Glenn Reynolds’ recent book gets a bad review over at Government Executive (what a shock…).
He cites the actions of the passengers on Flight 93 on Sept. 11, who used cell phones to find out what had happened at the World Trade Center and improvised their own heroic form of resistance to the terrorists on their plane within 109 minutes. “Against bureaucracies,” he concludes, “terrorists had the advantage. Against civilians, they did not.”
In those limited circumstances, that might be true — although one would assume a planeload of bureaucrats, under the same conditions, would have made the same decision as the civilians on Flight 93.
That’s amusing, and irrelevant. Because they wouldn’t be acting as bureaucrats in that situation–they’d be acting as passengers on an airplane, just as the…ummmm…passengers on an airplane acted.
It’s useful to note that when people criticize big government (at this website, the target is often NASA), it’s not (necessarily) criticism of the people who work for the big government. People, good people, respond to the situation in which they find themselves, and they also respond to the incentives inherent in that system. I’ve noted in the past that many NASA employees, once freed from their bondage from the agency, will say “how could I have made that decision?” As if awakening from a strange, and frightening dream. (I should add, with respect to the link, that I get a certain amount of gratification from the knowledge that the number one link for “emergent stupidity” on the search engines seems to be mine…)
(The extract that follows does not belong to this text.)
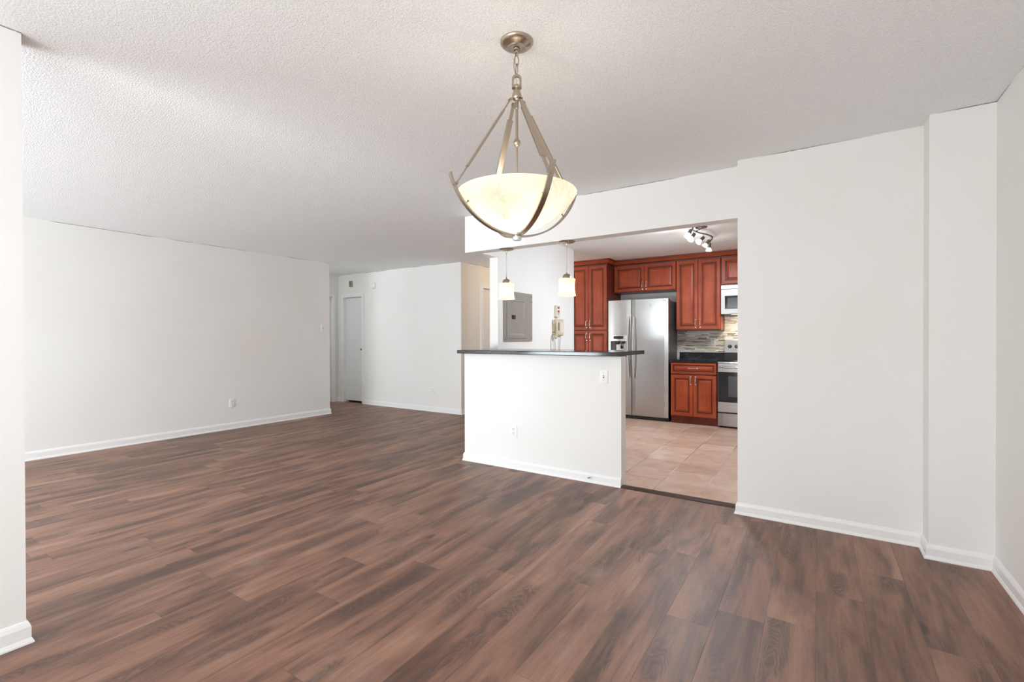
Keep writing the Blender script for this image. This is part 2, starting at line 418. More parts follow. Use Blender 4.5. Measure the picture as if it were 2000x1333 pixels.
# hall at the far left, door opening in its side wall
bm = bmesh.new()
box(bm, XHALL-0.11, XHALL, 3.4, 4.95, 0, H); box(bm, XHALL-0.11, XHALL, 5.715, 5.96, 0, H); box(bm, XHALL-0.11, XHALL, 4.95, 5.715, 2.02, H)
struct('wall_hall', bm, M['wall'])
sbox('wall_hall_end', XHALL-0.11, XL-0.11, 3.3, 3.4, 0, H)
bm = bmesh.new()
DL, DR, DT = -7.655, -7.125, 2.01
box(bm, XHALL, DL, YFAR, YFAR+0.11, 0, H); box(bm, DR, XFAR, YFAR, YFAR+0.11, 0, H); box(bm, DL, DR, YFAR, YFAR+0.11, DT, H)
struct('wall_far', bm, M['wall'])
bm = bmesh.new()
FL, FR, FT = 6.43, 7.25, 2.072
box(bm, XFAR-0.11, XFAR, YFAR+0.11, FL, 0, H); box(bm, XFAR-0.11, XFAR, FR, 7.6, 0, H); box(bm, XFAR-0.11, XFAR, FL, FR, FT, H)
struct('wall_entry', bm, M['wall'])
sbox('wall_back', XFAR-0.11, 1.0, YB, YB+0.11, 0, H)
sbox('wall_panel', -2.94, XP, 4.10, 5.955, 0, H)
bm = bmesh.new()
box(bm, -2.959, -0.462, YH, YH+0.125, ZH, H); box(bm, -2.959, XP, YH+0.125, 4.10, ZH, H)
struct('wall_header', bm, M['wall'])
sbox('wall_kitchen', -0.462, XC, YR, YH+0.125, 0, H)
sbox('wall_column', XC, XR+0.11, YC, YR+0.1, 0, H)
sbox('wall_right', XR, XR+0.11, -1.35, YC, 0, H)
sbox('wall_kitchen_side', 0.9, 1.0, YH-0.1, YB, 0, H)
sbox('wall_kitchen_return', XC, 0.9, YR+0.1, YH+0.125, 0, H)
bm = bmesh.new()      # unseen boxes added behind hall and entry doors to keep light out
box(bm, XHALL-0.11, DR+0.4, YFAR+0.30, YFAR+0.36, 0, H); box(bm, DR+0.34, DR+0.4, YFAR+0.11, YFAR+0.30, 0, H); box(bm, XHALL-0.11, XHALL-0.05, YFAR+0.11, YFAR+0.30, 0, H)
box(bm, XFAR-0.5, XFAR-0.44, YFAR+0.11, 7.6, 0, H); box(bm, XHALL-0.4, XHALL-0.34, 4.7, 5.96, 0, H)
struct('wall_light_block', bm, M['wall'])
# peninsula half wall that carries the bar
bm = bmesh.new()
box(bm, -2.959, -1.337, 3.690, 3.795, 0, 1.066); box(bm, -2.959, -2.845, 3.795, 4.10, 0, 1.066)
struct('wall_peninsula', bm, M['wall'])
# pier on the left of the dining area and the window walls behind the camera
sbox('wall_pier', -2.78, -2.66, -3.25, 0.517, 0, H)
bm = bmesh.new()
box(bm, -2.66, -2.45, -1.35, -1.24, 0, H); box(bm, 0.35, XR, -1.35, -1.24, 0, H)
box(bm, -2.45, 0.35, -1.35, -1.24, 2.34, H); box(bm, -2.45, 0.35, -1.35, -1.24, 0, 0.08)
struct('wall_dining_rear', bm, M['wall'])
bm = bmesh.new()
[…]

So people on the plane, regardless of what they do at their day jobs, are going to do what people on the plane will do. It’s not about the people–it’s about the system in which they operate (something that I’m not sure that Mike Griffin, the new NASA administrator, understands…)
So his point in fact has no point.
I also find it interesting, and revealing, that he made the error of mistaking Glenn’s employer. While (based on some recent commenters here) leftists (I refuse any more to dignify their beliefs with the term “liberals,” which rightly belongs to classical ones) or “progressives” (another term I hate–it’s kind of like Bolsheviks, in that it begs the question) hate the south, of which Tennessee is definitely a part, they seem to reserve special scorn and vitriol for Texas (perhaps because Bushitler and Halliburton come from there). If his eyes were impinged by the word “Tennessee” and he saw the other “T” word, that says something about his outlook, to me. But perhaps there’s a more innocent explanation.